In my household, Sunday nights are sacred. The lights are dimmed and my husband and I (along with 10 million others) turn on Game of Thrones. This phenomenon has captivated audiences for many reasons. Most think of the breathtaking cinematography or creative costume design - but it's the characters' innovative thinking that inspires me - and teaches us how to apply the same strategies to our work. Here are innovation lessons we can all take from the Seven Kingdoms.

Know when to turn enemies into allies

Cersei and Euron. Daenerys and Tyrion. Jon Snow and the Wildlings. It's no small feat to work with a sworn enemy, and these leaders struggled to trust their new allies. But the show's best strategists understand that collaboration can be the key to gaining a competitive advantage.

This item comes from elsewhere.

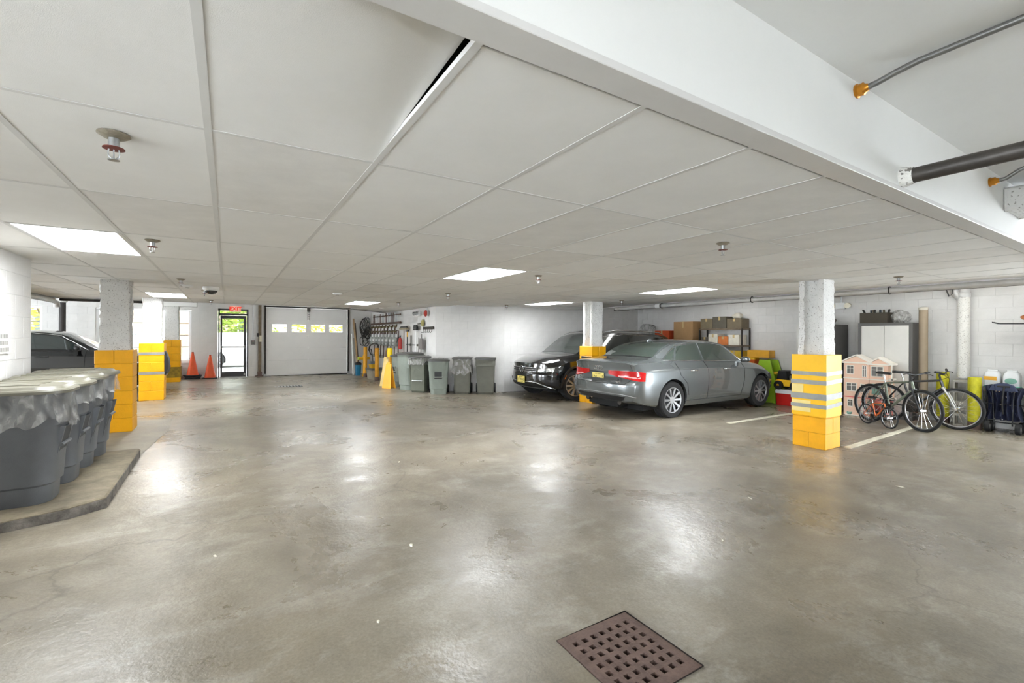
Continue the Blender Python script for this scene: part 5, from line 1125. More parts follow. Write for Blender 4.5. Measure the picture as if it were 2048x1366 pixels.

In 1980, natural foods grocer John Mackey took a similar approach - partnering with a local rival, Clarksville Natural Grocery. He knew two alternative supermarkets couldn't survive in such close proximity, so they joined forces, and called their new store Whole Foods. Continued strategic mergers and acquisitions grew their successful expansion for years to come.

Innovative ideas can come from anywhere

Tyrion had every reason to fail at the Battle of Blackwater - he had never even swung a sword. Rather than trying to out-fight his enemies, he instead devised a plan to outwit them by sending a ship full of wildfire out to sea to destroy Stannis' troops. His lack of experience pushed him to think differently - and it worked in his army's favor.

Game of Thrones teaches us to be open to new thinking, no matter how unlikely the source. A president at Frito-Lay understood that potential, and sent his employees a video message empowering them to act like owners. This had a profound effect on factory janitor Richard Montanez, who saw an opportunity when an assembly line broke and left some Cheetos without their signature orange dust. His pitch became today's Flamin' Hot Cheetos, now one of Frito-Lay's top-sellers.

New problems need new solutions

Upon learning that her new adversary had three dragons, Cersei knew she couldn't rely on old war tactics. She had to think differently to succeed. The solution: develop an entirely new weapon, The Scorpion -specifically designed to take down such incredible beasts. (Was it it successful? Well that is up to the viewer to determine.)

The female creators of Bumble were also inspired by a new problem - creating a safer space for women to date online. In order to empower women to feel comfortable making the first move when using dating apps, Bumble built a platform where only women could send the initial message to new matches. It now ranks as one of the top-grossing lifestyle apps.

Innovation has no rules, but practicing open-mindedness makes us more inclined for creative problem solving. Want to think bigger? Go beyond the wall. Ready for new ideas? Discover new lands. Want an innovation to survive? Find your allies. And see if the fantasy world of Game of Thrones can help you find insight into the business you're building in this world.